▸ DATA SHOWN:
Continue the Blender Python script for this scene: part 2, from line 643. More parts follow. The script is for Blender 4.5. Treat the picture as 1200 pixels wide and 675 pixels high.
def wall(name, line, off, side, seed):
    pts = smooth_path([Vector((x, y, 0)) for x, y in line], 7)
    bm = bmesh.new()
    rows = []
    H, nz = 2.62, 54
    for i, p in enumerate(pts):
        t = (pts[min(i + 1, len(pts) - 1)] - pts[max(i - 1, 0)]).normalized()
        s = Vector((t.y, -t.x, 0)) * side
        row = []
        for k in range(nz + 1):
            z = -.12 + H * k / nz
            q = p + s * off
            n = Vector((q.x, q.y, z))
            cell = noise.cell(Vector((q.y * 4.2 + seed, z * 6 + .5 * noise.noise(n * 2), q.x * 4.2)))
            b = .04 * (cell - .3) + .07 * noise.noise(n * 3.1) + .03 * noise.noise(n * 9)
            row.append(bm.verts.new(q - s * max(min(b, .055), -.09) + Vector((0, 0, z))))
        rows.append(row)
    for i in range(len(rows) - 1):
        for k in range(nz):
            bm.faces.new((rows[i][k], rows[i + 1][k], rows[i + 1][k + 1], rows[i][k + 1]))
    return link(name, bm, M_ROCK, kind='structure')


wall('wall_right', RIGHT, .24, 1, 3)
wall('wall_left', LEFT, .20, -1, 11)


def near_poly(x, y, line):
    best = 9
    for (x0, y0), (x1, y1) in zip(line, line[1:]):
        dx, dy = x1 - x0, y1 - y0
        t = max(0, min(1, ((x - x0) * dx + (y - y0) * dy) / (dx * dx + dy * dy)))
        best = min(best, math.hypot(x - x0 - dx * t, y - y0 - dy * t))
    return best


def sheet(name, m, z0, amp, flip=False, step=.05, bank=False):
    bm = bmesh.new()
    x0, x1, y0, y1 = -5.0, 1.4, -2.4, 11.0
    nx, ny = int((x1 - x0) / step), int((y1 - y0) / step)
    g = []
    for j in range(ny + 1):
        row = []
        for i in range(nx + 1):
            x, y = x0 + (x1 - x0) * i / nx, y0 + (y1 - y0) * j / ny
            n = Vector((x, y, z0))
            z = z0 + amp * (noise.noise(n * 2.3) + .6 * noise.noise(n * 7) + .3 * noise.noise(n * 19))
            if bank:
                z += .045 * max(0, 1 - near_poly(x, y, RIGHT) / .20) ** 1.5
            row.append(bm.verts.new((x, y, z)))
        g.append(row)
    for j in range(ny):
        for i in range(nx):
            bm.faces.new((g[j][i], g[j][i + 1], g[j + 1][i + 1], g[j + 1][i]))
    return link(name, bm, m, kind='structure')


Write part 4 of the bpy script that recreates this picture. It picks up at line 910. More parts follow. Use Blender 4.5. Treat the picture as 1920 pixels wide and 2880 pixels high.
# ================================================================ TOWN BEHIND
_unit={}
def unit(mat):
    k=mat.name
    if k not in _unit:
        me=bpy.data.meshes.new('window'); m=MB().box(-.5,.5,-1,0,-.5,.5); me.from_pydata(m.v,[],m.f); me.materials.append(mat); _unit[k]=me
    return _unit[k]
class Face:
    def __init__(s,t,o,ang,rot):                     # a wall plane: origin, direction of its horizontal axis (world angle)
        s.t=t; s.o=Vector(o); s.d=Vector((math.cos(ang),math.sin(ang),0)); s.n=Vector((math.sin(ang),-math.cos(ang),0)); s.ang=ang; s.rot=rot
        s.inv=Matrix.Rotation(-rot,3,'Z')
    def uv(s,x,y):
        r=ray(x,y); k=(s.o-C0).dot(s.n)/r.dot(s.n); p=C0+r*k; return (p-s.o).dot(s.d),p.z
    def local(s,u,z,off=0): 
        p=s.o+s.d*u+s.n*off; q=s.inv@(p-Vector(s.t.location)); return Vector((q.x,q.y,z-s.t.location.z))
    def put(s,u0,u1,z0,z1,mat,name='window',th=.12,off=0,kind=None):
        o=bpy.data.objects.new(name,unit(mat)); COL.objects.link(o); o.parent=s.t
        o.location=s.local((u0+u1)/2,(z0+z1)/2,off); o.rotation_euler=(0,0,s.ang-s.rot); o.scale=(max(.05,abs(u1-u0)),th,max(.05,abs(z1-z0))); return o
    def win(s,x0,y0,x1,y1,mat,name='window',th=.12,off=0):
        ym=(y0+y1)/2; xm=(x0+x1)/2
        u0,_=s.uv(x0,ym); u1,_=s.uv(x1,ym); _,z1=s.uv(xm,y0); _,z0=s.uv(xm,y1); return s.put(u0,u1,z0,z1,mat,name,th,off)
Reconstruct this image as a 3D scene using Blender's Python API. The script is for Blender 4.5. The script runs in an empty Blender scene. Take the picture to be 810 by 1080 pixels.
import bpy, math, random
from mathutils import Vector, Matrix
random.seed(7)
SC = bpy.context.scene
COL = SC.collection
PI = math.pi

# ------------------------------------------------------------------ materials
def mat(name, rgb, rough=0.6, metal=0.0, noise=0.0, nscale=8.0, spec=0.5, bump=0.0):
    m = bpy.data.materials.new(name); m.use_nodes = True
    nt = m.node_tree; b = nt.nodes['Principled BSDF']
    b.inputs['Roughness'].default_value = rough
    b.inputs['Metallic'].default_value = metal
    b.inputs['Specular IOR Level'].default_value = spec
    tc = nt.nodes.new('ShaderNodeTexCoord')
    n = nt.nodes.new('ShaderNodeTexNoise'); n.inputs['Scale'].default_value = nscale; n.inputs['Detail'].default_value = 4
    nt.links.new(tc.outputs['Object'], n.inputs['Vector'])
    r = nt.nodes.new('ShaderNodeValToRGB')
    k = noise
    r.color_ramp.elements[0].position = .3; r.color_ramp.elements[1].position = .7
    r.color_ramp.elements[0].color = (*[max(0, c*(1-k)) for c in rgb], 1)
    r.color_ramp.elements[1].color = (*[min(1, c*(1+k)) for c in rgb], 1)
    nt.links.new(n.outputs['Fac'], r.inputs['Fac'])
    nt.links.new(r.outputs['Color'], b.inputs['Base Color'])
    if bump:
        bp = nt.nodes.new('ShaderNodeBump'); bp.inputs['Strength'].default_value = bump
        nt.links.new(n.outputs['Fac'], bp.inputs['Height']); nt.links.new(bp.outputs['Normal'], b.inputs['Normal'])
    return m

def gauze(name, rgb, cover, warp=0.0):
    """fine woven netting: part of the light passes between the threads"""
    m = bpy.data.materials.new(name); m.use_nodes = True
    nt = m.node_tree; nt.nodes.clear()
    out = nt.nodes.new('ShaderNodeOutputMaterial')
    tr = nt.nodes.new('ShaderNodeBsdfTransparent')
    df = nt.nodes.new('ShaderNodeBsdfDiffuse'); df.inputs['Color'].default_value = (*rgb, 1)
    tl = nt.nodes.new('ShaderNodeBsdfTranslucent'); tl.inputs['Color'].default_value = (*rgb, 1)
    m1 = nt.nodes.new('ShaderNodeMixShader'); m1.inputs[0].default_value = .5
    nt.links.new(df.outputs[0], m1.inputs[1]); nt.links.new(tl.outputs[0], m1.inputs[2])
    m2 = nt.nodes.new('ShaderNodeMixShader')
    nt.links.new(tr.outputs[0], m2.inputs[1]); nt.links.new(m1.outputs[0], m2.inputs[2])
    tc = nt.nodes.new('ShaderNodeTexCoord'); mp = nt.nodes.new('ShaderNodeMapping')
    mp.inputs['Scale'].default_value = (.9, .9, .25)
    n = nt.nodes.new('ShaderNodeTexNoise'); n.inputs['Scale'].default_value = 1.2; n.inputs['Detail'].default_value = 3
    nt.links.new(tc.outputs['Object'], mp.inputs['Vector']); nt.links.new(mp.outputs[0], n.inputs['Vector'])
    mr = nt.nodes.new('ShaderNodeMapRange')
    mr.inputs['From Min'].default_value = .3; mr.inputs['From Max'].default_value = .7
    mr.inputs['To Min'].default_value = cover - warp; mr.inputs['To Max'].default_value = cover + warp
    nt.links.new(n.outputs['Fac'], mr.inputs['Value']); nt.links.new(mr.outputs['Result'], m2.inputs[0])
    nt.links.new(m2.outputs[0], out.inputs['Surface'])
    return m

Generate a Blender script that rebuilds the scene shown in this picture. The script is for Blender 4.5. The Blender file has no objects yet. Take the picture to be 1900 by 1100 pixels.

▸ DESCRIPTION OF THE TASK:
Transcribe exactly, and only, the lines beginning at the line containing "wall('wall_left', LEFT, .20, -1, 11)" and ending at the line containing "return best", both inclusive.

▸ WORKED ANSWER:
wall('wall_left', LEFT, .20, -1, 11)


def near_poly(x, y, line):
    best = 9
    for (x0, y0), (x1, y1) in zip(line, line[1:]):
        dx, dy = x1 - x0, y1 - y0
        t = max(0, min(1, ((x - x0) * dx + (y - y0) * dy) / (dx * dx + dy * dy)))
        best = min(best, math.hypot(x - x0 - dx * t, y - y0 - dy * t))
    return best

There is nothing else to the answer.